Raleigh throwing fracking under the bus?
It’s looking like quite a bipartisan effort.
The North Carolina Oil & Gas Commission is set to finally hold its FIRST meeting ever in Sanford on Wednesday, September 20th. Partially, I’m told, the meeting will deal with ordinances passed by Lee and Chatham county leaders in opposition to fracking in their jurisdictions.
I spoke with a few sources in the know about this subject. They tell me state government authorities — for the last two years — have been less than helpful in assisting the commission, which was established by the legislature to oversee fracking. I am told the commission has struggled in getting help from state authorities for things as simple as meeting space and meeting announcements.

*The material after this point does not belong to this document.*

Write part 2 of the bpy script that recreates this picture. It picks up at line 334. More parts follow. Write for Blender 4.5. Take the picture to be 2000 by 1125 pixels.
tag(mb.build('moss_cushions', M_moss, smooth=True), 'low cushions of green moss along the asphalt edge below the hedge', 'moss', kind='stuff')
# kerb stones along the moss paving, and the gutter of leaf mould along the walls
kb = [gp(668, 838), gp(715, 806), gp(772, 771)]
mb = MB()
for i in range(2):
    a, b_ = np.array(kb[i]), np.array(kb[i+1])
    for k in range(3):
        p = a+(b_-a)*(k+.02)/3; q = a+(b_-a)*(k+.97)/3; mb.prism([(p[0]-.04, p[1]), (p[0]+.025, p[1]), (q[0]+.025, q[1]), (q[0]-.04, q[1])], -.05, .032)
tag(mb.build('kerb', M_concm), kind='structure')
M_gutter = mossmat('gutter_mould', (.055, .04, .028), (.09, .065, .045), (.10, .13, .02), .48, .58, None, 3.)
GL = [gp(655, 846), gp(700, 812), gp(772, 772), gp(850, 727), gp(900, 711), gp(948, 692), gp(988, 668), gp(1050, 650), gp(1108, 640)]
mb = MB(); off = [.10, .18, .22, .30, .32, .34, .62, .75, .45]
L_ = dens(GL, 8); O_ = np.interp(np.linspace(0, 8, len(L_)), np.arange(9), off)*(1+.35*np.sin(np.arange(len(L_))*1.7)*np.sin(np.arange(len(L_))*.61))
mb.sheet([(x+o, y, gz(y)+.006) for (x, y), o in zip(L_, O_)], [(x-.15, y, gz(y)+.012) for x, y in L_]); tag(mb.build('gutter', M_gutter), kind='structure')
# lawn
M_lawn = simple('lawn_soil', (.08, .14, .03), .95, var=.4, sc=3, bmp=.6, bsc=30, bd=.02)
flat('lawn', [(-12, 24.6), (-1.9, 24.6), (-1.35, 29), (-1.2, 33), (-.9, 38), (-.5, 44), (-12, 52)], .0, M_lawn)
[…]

I am told the Department of Environmental Quality has eliminated the staff initially set aside to support the commission’s work. I am also told the DEQ Secretary is ignoring inquiries from commission figures and local residents about the commission and its future
I am also told that Attorney General Josh Stein and his team are not being very helpful to the commission either. (Is that anti-Semitic, Rob?)
Figures like Bob Rucho, Buck Newton, Mike Hager, and Andrew Brock were all key players on Jones Street in getting the ball rolling on fracking and its regulatory infrastructure. But they are all gone now.
Who will stand up and support this commission and its work — which is all based on the law of the land passed by the General Assembly?
So many folks in the majority on Jones Street sing the praises of solar and wind power. But they’re all being mighty quiet on fracking. Perhaps the fracking lobbyists don’t pay as well as the solar and wind power lobbyists do.
I am not sure there is really that much potential for fracking in the state. We do not really have a lot of the geography that seems to be associated with the oil production.
That being said, wind and solar boondoggles are an even worse waste of the taxpayer money that does the most damage to the poor in the service to a fake environmental agenda.
Fracking REDUCES energy costs to citizens while wind and solar RAISE energy costs to consumers. If our legislators were looking out for the interests of the people, instead of the interests of the special interests who shamelessly bribe them with money, it would be a no brainer which of these strategies is right for North Carolina.
That said, our citizens should NOT be forced by state government to subsidize ANY form of energy production either as taxpayers or ratepayers. We need a free market in energy as the state GOP platform calls for, and we need legislators who will follow Republican principles instead of the principles of Obama, Gore, Steyer, and Soros, and we need to use the primaries to make some significant changes in our GOP delegation.
Actually, Jim Womack was remiss years ago in allowing Amy Pickle – a very liberal anti-fossil fuel Duke instructor to essentially run the rule-making part of this commission when he was chairman. The result of Amy’s work was the country’s most stringent set of hydraulic fracturing rules here in NC.
I respect Richard’s comments, but I disagree with his premise. Mrs. Pickle was a Purdue appointee, but she was a great team player and a superb counter-balance to some of us more aggressive pro-fossil fuel types. I was not the MEC Chairman when nominees were selected for the hearings, so I was not responsible for her seelction. In fact, I volunteered to run all four of the hearings and was told I could manage only the one in Sanford.. Regardless, Mrs. Pickle did a magnificent job at running the one hearing she was in charge of. She also did superb work, putting together the summary report on all of our work in the MEC. She probably labored over 200 hours putting that report together. It is one of the best energy reports ever produced in the country. Several oil and gas producing state officials have told NC MEC commissioners that NC rules (in the aggregate) are the finest state rules anywhere. Now, if only we could get DEQ, the AG, and the Governor to obey the law and let the Oil & Gas Commission do its work. I’d hate to think we have to wait until January 2019, when Dan Forest is sworn in as Governor, to get the Oil & Gas Commission back on track.
One follow-up to Richard- Amy was Chairman of the MEC Rules subcommittee, which was NOT the rule-making part of the MEC. She was the subject matter expert in framing the rule-set, and in ensuring the rules coming out of the substantive committees were compliant with state OAH requirements. So, she was more or less the copy editor. Her committee was responsible for writing very few rules from scratch (mostly administrative rules). And, in the end, all rules were intensively debated, modified and approved by the full 13 members of the commission, most of whom were appointed by the Republican legislative leaders and Gov. McCrory.